Bu yılın bir özelliği de Joe Biden’in 40 dünya liderini davet ettiği İklim İçin Liderler Zirvesi için Dünya Günü’nü seçmiş olması. 22-23 Nisan tarihlerindeki iklim zirvesi, Kasım’da Glasgow'da toplanacak Birleşmiş Milletler İklim Değişikliği Konferansı (COP26) öncesi, önemli bir kilometre taşı olarak görülüyor. Türkiye, zirveye davet edilen ancak Paris Anlaşması’nı imzalamayan tek ülke. Zirve internetten canlı yayınlanacak ve şu temaları kapsayacak: fosil yakıtların azaltılması için atılabilecek küresel adımlar, iklim değişikliğiyle daha güçlü mücadelenin aciliyeti ve ekonomik faydaları, dünyanın önde gelen ekonomilerinin küresel ısınmayı 1.5 derecede tutmak için çabalarını arttırmaları, iklim hedeflerinin yüksek tutulmasının yeni ve yüksek ücretli işlerin ve yenilikçi teknolojilerin ortaya çıkmasına ve daha kırılgan ülkelerin değişen iklim koşullarına daha iyi uyum sağlamasına nasıl katkı sağlayacağı, insanların hayatlarını ve yaşam kaynaklarını iklim değişikliğinin etkilerinden korumak için kapasitenin nasıl arttırılacağı, iklim değişikliğinin yol açtığı küresel güvenlik sorunları ve 2050’ye dek net sıfır emisyona ulaşmak için doğaya dayalı çözümlere öncelik verilmesi. 

Bu zirveyle ayrıca ABD’nin liderlik ettiği ve küresel emisyonların %80’ine yol açan 17 ülkenin buluştuğu Enerji ve İklim Alanında Büyük Ekonomiler Forumu tekrar bir araya gelecek. Gerçekten de küresel sera gazı emisyonunda büyük bir dengesizlik göze çarpıyor. 2020 verilerine göre kömür, doğalgaz, benzin ve diğer fosil yakıtların kullanımıyla ve aynı zamanda endüstriyel ve geri dönüştürülemeyen atıkların yakılmasıyla oluşan toplam emisyonların %28’i Çin’den, % 15’i ABD’den, %7’si Hindistan’dan, %5’i Rusya’dan kaynaklanıyor. Listede aşağıya doğru gittiğimizde %3 ile Japonya, her biri %2 ile Almanya, İran, Suudi Arabistan, Güney Kore, Endonezya ve Kanada yer alıyor. Türkiye ise küresel emisyonun %1’ine yol açarak Brezilya, Güney Afrika, Birleşik Krallık, Meksika ve Avustralya ile aynı dilimde yer alıyor. İklim değişikliğinin en fazla etkilediği ülkelere baktığımızda ise bambaşka bir tablo karşımıza çıkıyor. Küresel İklim Riski Endeksinin 2021 verilerine göre son 10 yılda iklim krizinden en çok etkilenen ülkeler Porto Riko, Myanmar, Haiti, Filipinler, Mozambik, Bahamalar, Bangladeş, Pakistan, Tayland ve Nepal. Sel, fırtına, sıcak dalgaları, yangınlar gibi aşırı hava olaylarının yanı sıra kuraklık ve çölleşme gibi uzun süreli etkilere bakarak yapılan analizlere göre en kötü etkilerin görüldüğü 10 ülkeden 8’i düşük gelir seviyesine sahip insanların yaşadığı ülkeler ve bu ülkelerin yarısı en az gelişmiş ülke kategorisine giriyor. Kısacası iklim krizi, küresel eşitsizlikleri iyice derinleştiriyor ve hatta bir hayat memat meselesine dönüştürüyor. 

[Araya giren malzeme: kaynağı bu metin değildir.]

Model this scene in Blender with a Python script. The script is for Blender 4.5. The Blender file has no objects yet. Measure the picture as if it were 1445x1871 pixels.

Emisyonda başı çeken iki ülke olan ABD ve Çin’in temsilcileri 15-16 Nisan’da bir araya gelerek görüştüler ve yaptıkları yazılı açıklamada iklim krizini durdurmak için ikili işbirliğinin yanı sıra diğer ülkelerle küresel çapta işbirliği yapmaya hazır olduklarını belirttiler. Ayrıca kısa ve uzun vadeli stratejilerle sıfır net emisyona ulaşmayı taahhüt ettiler. İklim değişikliğiyle mücadele için tüm bu çabalar ümit vaat ediyor; ancak daha sürdürülebilir bir dünya için bu iradenin somut politikalar ve köklü değişimlerle devam etmesi gerekiyor. Önümüzde duran sorunun vahametini anlamak için Ömer Madra’nın yakınlarda dikkati çektiği şu bilgi yeterli olacaktır: bir yıldır salgın nedeniyle ulaşımın yol açtığı emisyonların düşmesine rağmen atmosferdeki karbon yoğunluğu 2021’de rekor kırarak 3,6 milyon yıldır görülmemiş bir seviyeye çıktı. Bu rekorlara artık bir son vermek ve karar alıcılara baskıyı arttırmak gerekiyor.